I have often witnessed situations where someone was treated as foreigner just because he or she was assigned a visual code of one. I wanted to explore the perspective of someone who is my opposite. I interviewed and photographed Germans who are part of visible minorities. Afterwards I translated the stories my protagonists entrusted me with into visual language.

© Alexandra Polina
© Alexandra Polina

WV: How did this project come about? Was it motivated by the Middle Eastern refugee situation that has developed in the past few years?

AP: I have been working on this project over the course of three years. At the beginning I was trying to explain the project to the audience and experts from the photographic world, but I wasn't very successful. Somehow the theme wasn't present enough and nobody was interested in the project.

After two years something changed. I'm convinced that the refugee situation shifted a lot of perspective towards things. It altered our expectations and projections, forming new stereotypes. At some point the theme was omnipresent in media. The “foreigner” became a symbol. The questions “who belongs to this country?” and “why?” arose.

My project does not deal with the theme of migration, but it influences the view on my project. For me, it is a much more interesting way of questioning the stereotypes.

WV: What has been the most surprising response to this series that you have received?

AP: Out of respect towards the delicate nature of the stories of my protagonists, which are very personal, I would like to keep these a secret. I don't explain any particular image. I like the viewer to discover and question his own perspective and stereotypes.

© Alexandra Polina
© Alexandra Polina

WV: How did you determine which objects were used to contextualize the subjects for their otherness? Were the subjects involved in this conversation?

AP: I would like to share a little bit about my photographic process in general to explain how every single image has been created.

I find my protagonists on the streets, ask them if they meet the criteria of the series, tell them about the project, and then ask them if they would like to participate.

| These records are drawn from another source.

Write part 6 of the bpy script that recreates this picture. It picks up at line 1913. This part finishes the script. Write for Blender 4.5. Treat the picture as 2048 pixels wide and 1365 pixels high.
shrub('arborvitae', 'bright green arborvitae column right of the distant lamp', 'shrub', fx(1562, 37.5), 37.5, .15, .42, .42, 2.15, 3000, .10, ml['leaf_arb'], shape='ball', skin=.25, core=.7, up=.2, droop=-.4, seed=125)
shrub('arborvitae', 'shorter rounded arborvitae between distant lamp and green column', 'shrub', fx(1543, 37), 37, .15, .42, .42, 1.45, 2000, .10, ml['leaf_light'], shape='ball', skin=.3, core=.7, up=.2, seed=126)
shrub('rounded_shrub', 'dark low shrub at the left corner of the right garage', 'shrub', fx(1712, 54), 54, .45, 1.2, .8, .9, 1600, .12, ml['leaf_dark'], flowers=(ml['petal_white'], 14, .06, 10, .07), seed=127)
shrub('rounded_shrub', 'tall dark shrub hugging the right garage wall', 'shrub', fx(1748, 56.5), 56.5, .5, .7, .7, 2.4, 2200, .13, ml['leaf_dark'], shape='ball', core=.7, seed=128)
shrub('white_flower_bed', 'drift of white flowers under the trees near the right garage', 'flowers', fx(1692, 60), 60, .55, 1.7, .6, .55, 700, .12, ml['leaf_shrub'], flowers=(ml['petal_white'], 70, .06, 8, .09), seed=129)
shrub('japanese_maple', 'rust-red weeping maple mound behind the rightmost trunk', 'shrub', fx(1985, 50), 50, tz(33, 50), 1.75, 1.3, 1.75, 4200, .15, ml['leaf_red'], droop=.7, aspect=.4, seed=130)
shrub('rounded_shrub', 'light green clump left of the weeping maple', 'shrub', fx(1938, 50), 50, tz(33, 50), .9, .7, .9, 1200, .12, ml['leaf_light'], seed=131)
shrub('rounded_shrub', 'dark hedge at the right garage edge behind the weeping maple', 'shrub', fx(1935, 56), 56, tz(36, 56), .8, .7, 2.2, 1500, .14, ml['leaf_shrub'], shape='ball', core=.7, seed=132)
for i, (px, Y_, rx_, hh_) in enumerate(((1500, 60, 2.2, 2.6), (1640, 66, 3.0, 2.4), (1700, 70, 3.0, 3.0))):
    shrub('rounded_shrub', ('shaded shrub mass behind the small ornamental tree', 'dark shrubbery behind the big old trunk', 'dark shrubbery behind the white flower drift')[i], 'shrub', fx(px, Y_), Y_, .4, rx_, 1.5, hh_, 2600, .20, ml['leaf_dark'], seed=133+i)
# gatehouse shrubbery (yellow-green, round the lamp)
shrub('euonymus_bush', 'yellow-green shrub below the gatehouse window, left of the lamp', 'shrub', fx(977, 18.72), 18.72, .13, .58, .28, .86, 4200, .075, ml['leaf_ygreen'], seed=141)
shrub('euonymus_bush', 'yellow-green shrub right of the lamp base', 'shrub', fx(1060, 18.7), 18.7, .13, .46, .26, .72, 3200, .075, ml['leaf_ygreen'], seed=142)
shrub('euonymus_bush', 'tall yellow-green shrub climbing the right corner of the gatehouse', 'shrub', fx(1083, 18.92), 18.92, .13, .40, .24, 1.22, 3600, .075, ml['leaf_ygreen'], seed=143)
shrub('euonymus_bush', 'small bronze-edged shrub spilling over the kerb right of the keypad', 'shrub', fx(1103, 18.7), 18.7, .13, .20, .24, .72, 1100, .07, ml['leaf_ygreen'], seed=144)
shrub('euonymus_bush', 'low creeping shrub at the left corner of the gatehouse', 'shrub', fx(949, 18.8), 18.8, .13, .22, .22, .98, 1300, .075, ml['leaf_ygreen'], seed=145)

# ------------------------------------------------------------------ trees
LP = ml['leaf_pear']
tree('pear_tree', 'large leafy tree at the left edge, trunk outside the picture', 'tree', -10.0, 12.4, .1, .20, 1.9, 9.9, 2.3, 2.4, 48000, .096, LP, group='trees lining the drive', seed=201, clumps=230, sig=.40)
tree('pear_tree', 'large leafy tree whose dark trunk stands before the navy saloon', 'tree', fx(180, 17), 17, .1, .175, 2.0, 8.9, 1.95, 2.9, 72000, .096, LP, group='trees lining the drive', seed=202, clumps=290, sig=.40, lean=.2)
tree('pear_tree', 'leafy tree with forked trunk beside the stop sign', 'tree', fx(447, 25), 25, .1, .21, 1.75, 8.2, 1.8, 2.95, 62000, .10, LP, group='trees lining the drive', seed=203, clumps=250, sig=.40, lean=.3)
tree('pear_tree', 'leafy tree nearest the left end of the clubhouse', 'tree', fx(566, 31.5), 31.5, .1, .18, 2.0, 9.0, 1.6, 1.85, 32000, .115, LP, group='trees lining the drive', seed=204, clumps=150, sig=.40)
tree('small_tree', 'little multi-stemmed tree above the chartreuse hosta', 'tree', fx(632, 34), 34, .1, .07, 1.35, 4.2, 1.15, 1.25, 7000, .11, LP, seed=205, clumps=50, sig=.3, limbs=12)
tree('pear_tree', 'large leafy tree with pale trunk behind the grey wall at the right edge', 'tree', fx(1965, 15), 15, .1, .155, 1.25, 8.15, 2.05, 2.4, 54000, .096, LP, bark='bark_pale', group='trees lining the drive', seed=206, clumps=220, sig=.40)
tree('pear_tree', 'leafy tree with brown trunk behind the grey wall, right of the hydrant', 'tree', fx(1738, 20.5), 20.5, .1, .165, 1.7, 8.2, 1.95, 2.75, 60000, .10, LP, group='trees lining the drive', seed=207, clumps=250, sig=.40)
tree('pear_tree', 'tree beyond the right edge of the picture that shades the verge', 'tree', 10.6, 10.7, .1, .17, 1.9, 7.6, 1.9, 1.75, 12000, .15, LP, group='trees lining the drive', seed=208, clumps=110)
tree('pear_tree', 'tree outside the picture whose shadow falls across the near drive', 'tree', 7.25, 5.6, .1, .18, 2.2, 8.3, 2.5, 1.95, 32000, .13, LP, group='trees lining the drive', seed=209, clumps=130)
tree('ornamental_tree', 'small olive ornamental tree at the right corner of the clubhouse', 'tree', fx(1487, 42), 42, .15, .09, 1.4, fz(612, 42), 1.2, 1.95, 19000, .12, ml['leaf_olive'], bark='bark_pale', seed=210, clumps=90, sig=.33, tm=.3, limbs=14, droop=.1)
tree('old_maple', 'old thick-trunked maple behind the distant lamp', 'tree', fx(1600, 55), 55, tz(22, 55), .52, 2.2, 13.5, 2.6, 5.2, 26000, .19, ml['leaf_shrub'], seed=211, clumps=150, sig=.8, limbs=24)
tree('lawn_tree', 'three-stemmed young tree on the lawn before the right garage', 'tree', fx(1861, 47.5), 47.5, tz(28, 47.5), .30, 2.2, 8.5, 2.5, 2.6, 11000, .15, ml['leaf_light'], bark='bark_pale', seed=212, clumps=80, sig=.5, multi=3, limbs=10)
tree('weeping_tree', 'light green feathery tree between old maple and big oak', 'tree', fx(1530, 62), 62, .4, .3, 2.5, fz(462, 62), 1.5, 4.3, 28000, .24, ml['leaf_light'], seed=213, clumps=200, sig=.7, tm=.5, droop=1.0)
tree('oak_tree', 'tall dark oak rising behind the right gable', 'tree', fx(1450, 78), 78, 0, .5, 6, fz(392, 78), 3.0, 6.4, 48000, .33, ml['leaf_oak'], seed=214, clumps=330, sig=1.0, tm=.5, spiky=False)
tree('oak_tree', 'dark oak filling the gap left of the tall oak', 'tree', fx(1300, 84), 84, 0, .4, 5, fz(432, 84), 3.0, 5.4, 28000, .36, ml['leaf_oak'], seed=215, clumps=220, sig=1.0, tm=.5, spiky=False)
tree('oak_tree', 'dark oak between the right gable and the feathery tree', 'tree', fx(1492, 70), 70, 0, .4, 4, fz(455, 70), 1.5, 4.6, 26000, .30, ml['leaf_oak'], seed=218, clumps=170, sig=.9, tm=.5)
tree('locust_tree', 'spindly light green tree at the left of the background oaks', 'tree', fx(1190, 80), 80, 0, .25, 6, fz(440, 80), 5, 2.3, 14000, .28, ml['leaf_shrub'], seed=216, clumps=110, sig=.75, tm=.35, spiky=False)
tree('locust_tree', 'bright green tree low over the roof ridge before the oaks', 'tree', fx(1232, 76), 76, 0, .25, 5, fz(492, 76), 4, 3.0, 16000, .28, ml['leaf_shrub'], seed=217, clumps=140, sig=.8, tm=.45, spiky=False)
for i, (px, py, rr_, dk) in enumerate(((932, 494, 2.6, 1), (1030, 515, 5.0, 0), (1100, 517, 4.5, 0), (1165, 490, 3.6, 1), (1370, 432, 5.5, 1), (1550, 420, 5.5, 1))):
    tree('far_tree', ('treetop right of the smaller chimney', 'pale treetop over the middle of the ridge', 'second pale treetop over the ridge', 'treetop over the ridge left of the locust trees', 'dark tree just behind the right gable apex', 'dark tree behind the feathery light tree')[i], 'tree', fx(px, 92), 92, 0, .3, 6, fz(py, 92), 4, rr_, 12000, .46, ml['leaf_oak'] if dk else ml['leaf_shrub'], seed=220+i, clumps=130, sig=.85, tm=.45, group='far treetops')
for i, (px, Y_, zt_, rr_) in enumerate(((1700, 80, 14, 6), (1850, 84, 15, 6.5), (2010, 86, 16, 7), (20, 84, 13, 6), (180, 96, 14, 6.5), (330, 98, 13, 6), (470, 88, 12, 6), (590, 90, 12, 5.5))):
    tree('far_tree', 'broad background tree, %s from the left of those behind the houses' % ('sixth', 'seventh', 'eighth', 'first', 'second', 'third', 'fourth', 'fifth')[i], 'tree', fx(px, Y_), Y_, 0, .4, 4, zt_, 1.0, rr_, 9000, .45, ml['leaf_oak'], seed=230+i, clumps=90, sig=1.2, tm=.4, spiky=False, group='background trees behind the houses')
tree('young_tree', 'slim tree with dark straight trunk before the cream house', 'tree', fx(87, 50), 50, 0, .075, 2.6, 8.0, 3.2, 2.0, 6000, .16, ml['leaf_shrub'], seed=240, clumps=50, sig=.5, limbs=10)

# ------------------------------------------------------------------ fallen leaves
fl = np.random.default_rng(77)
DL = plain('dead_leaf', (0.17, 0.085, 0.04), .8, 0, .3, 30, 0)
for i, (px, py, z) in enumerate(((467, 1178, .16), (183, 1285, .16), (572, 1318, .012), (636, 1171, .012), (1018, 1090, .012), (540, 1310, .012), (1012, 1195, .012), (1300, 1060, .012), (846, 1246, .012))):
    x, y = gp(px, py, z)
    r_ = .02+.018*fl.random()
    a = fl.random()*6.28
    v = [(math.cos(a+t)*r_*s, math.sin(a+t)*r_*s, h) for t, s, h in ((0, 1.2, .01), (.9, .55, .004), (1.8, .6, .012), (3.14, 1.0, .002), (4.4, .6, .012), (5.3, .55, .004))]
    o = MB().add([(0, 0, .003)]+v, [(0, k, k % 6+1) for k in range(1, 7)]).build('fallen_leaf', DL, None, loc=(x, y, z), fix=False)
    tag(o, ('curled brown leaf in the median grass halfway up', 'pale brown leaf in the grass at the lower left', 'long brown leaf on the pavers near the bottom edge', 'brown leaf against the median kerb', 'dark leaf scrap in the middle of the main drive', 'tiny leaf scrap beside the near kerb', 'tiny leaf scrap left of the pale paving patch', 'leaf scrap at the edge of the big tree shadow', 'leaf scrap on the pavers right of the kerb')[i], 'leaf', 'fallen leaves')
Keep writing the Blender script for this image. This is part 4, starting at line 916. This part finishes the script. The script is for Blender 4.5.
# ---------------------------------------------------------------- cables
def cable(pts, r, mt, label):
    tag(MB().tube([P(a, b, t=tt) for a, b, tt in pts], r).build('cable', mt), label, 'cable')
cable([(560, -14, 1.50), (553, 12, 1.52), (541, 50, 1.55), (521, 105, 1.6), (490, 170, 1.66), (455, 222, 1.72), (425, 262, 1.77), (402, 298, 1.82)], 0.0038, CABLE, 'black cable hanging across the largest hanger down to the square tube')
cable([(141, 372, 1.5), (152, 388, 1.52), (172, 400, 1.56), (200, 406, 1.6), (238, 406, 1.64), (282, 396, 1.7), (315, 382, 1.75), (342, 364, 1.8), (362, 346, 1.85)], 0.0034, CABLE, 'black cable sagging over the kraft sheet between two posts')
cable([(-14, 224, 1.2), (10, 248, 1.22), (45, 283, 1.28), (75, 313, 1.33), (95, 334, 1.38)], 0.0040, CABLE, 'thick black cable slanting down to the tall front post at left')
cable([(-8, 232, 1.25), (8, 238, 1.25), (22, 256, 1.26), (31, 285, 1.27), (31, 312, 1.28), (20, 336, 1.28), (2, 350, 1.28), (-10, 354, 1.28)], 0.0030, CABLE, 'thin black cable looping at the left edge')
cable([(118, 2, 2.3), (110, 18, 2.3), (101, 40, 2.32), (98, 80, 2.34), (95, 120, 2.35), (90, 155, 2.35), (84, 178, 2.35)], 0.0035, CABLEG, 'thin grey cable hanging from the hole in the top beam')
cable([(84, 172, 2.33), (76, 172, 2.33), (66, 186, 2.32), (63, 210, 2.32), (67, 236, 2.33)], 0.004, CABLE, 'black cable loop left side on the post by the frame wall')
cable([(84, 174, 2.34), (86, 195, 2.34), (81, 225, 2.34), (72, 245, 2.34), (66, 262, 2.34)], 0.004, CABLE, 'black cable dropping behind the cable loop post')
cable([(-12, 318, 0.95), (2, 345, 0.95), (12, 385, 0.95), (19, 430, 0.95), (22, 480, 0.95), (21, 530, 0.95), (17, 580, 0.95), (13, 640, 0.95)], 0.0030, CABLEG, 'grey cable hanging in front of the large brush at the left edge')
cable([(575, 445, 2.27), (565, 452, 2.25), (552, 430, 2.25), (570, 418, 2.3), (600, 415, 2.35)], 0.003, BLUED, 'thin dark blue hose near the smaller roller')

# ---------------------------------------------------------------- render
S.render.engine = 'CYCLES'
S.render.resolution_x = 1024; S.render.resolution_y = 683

At another time, we meet for an interview that I capture on video, which I only use as a mental note. I always ask the same questions. For example, the first one is: “Are you German?” This is a very important part of the process for me, because I cannot relate to the experiences myself. Afterwards I reflect on how to translate the story or the main aspects of the story using my visual strategy. In this moment I see myself more as a director and my protagonists are playing themselves with my stylistic and intellectual approach. It is more important to me that the single image fits to the quintessence of the whole series rather than to represent the story in the “correct” way.

The result is a collage of individual experiences, where I define the aligning metaphors set in objects and places. The objects in my portraits are implementations of stereotypes without serving the purpose of showing stereotypes.

WV: What is next for you? What have you been working on lately?

AP: Right now I am working a lot on exhibitions here in Germany. After winning a Gute Aussichten (New German Photography Award), I received offers to show this project in some of the biggest photography museums in Germany, like Deichtorhallen Hamburg and the NRW-Forum Düsseldorf. It's a great chance to bring these themes to a wide audience and to talk about questioning the stereotypes of belonging to German society.

Furthermore, I will be researching and planning the new project I have in mind, but it's too early to talk about the content.

 

Masks, Myths, and Subjects is on view at the ICP Museum from December 12 to 18 as part of ICP’s Projected series. During the day, the work is presented on monitors inside the ICP Museum and during evening hours, images are literally “projected” onto the windows of the ICP Museum; they can be viewed from the sidewalk outside the Museum and are most visible after sunset.